■ **Provided data**
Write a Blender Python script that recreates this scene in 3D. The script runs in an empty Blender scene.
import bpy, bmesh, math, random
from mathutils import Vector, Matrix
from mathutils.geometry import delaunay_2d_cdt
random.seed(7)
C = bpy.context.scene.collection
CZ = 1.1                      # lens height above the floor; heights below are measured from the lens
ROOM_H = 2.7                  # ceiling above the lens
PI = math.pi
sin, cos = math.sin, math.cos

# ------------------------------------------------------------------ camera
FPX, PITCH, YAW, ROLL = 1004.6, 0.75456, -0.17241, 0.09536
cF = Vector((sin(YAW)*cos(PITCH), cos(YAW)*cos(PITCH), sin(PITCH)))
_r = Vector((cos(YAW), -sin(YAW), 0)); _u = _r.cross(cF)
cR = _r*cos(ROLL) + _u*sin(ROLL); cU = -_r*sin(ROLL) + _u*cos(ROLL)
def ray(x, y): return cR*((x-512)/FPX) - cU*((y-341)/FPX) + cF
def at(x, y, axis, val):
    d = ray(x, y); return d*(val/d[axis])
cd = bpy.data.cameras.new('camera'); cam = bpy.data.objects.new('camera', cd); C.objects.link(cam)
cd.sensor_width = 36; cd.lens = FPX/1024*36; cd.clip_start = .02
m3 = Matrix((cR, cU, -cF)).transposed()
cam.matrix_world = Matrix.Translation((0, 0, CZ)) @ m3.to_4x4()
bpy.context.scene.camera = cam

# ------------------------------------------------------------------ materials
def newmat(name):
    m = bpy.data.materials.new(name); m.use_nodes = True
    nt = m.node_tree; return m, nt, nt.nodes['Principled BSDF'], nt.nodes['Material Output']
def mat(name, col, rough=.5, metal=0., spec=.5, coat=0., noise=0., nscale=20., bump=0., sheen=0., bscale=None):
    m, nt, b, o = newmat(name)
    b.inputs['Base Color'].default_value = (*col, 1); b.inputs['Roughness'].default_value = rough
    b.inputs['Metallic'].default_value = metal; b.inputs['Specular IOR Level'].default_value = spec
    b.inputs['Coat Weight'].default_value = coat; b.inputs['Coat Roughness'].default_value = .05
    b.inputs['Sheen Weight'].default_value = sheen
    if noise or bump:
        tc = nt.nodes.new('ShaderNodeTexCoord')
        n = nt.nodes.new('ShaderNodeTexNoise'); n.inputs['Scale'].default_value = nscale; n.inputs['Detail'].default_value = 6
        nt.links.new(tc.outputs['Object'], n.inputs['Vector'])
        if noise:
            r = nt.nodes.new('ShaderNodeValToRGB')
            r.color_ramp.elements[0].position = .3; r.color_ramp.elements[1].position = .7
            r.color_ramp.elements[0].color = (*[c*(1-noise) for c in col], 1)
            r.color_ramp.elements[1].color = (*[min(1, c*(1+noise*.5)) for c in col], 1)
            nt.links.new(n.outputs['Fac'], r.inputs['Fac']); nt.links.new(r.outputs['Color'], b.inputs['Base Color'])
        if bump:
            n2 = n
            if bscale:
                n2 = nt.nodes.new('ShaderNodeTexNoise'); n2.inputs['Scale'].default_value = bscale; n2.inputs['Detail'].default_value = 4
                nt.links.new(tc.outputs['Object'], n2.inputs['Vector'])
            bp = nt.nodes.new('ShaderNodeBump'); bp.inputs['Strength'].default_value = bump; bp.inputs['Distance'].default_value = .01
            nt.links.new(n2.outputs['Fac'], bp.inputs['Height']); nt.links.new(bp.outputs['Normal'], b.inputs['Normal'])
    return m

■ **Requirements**
Reply with nothing but the number of lines in the data above that contain "scene".

■ **Response to the task**
3